> _WHAT THIS TASK INVOLVES_: Repeat, exactly and completely, the material that follows. Omit the pictures.

> _DATASET EXTRACT_:

○ ○ ○

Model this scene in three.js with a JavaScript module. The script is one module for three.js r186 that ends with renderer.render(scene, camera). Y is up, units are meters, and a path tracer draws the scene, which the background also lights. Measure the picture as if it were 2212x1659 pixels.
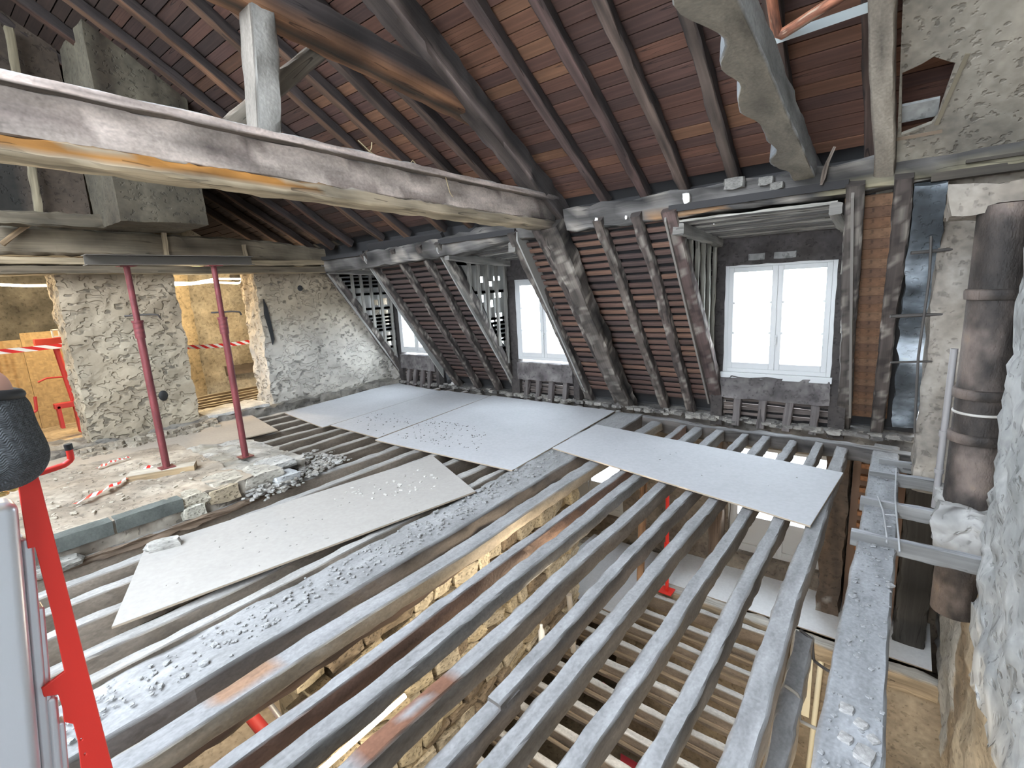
import * as THREE from 'three';
import { mergeGeometries, toCreasedNormals } from 'three/addons/utils/BufferGeometryUtils.js';
import { RoundedBoxGeometry } from 'three/addons/geometries/RoundedBoxGeometry.js';
import { ImprovedNoise } from 'three/addons/math/ImprovedNoise.js';
import { MarchingCubes } from 'three/addons/objects/MarchingCubes.js';

// ---------------------------------------------------------------- camera, sky, exposure
const scene = new THREE.Scene();
const camera = new THREE.PerspectiveCamera(75.67, 2212 / 1659, 0.05, 200);
camera.position.set(0, 1.7, 0);
camera.quaternion.setFromRotationMatrix(new THREE.Matrix4().makeBasis(
  new THREE.Vector3(0.78320, -0.05508, -0.61932),
  new THREE.Vector3(-0.07769, 0.97959, -0.18537),
  new THREE.Vector3(0.61689, 0.19329, 0.76294)));
scene.add(camera);
scene.background = new THREE.Color(0.8, 0.9, 1.0);          // bright overcast sky outside the dormers
scene.backgroundIntensity = 18;
const renderer = new THREE.WebGLRenderer({ antialias: true });
renderer.toneMapping = THREE.LinearToneMapping;
renderer.toneMappingExposure = 1.12;
renderer.shadowMap.enabled = true;
const WARM = new THREE.Color(1.0, 0.8, 0.5);
function lampLight(x, y, z, power, color = WARM, reach = 0) {
  const l = new THREE.PointLight(color, power, reach, 2);
  l.position.set(x, y, z); l.castShadow = true; l.shadow.radius = 6; scene.add(l); return l;
}

// ---------------------------------------------------------------- small tools
const V = (x, y, z) => new THREE.Vector3(x, y, z);
let seed = 20240;
function rnd() { seed |= 0; seed = seed + 0x6D2B79F5 | 0; let t = Math.imul(seed ^ seed >>> 15, 1 | seed); t = t + Math.imul(t ^ t >>> 7, 61 | t) ^ t; return ((t ^ t >>> 14) >>> 0) / 4294967296; }
const rr = (a, b) => a + (b - a) * rnd();
const PN = new ImprovedNoise();
const n3 = (x, y, z) => PN.noise(x + 31.7, y + 17.3, z + 9.1);
const lerp = (a, b, t) => a + (b - a) * t;
const clamp = (x, a, b) => Math.max(a, Math.min(b, x));
const sstep = (a, b, x) => { const t = clamp((x - a) / (b - a), 0, 1); return t * t * (3 - 2 * t); };
const mixc = (a, b, t) => [lerp(a[0], b[0], t), lerp(a[1], b[1], t), lerp(a[2], b[2], t)];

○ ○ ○

> _TASK OUTPUT_:
Model this scene in three.js with a JavaScript module. The script is one module for three.js r186 that ends with renderer.render(scene, camera). Y is up, units are meters, and a path tracer draws the scene, which the background also lights. Measure the picture as if it were 2212x1659 pixels.
import * as THREE from 'three';
import { mergeGeometries, toCreasedNormals } from 'three/addons/utils/BufferGeometryUtils.js';
import { RoundedBoxGeometry } from 'three/addons/geometries/RoundedBoxGeometry.js';
import { ImprovedNoise } from 'three/addons/math/ImprovedNoise.js';
import { MarchingCubes } from 'three/addons/objects/MarchingCubes.js';

// ---------------------------------------------------------------- camera, sky, exposure
const scene = new THREE.Scene();
const camera = new THREE.PerspectiveCamera(75.67, 2212 / 1659, 0.05, 200);
camera.position.set(0, 1.7, 0);
camera.quaternion.setFromRotationMatrix(new THREE.Matrix4().makeBasis(
  new THREE.Vector3(0.78320, -0.05508, -0.61932),
  new THREE.Vector3(-0.07769, 0.97959, -0.18537),
  new THREE.Vector3(0.61689, 0.19329, 0.76294)));
scene.add(camera);
scene.background = new THREE.Color(0.8, 0.9, 1.0);          // bright overcast sky outside the dormers
scene.backgroundIntensity = 18;
const renderer = new THREE.WebGLRenderer({ antialias: true });
renderer.toneMapping = THREE.LinearToneMapping;
renderer.toneMappingExposure = 1.12;
renderer.shadowMap.enabled = true;
const WARM = new THREE.Color(1.0, 0.8, 0.5);
function lampLight(x, y, z, power, color = WARM, reach = 0) {
  const l = new THREE.PointLight(color, power, reach, 2);
  l.position.set(x, y, z); l.castShadow = true; l.shadow.radius = 6; scene.add(l); return l;
}

// ---------------------------------------------------------------- small tools
const V = (x, y, z) => new THREE.Vector3(x, y, z);
let seed = 20240;
function rnd() { seed |= 0; seed = seed + 0x6D2B79F5 | 0; let t = Math.imul(seed ^ seed >>> 15, 1 | seed); t = t + Math.imul(t ^ t >>> 7, 61 | t) ^ t; return ((t ^ t >>> 14) >>> 0) / 4294967296; }
const rr = (a, b) => a + (b - a) * rnd();
const PN = new ImprovedNoise();
const n3 = (x, y, z) => PN.noise(x + 31.7, y + 17.3, z + 9.1);
const lerp = (a, b, t) => a + (b - a) * t;
const clamp = (x, a, b) => Math.max(a, Math.min(b, x));
const sstep = (a, b, x) => { const t = clamp((x - a) / (b - a), 0, 1); return t * t * (3 - 2 * t); };
const mixc = (a, b, t) => [lerp(a[0], b[0], t), lerp(a[1], b[1], t), lerp(a[2], b[2], t)];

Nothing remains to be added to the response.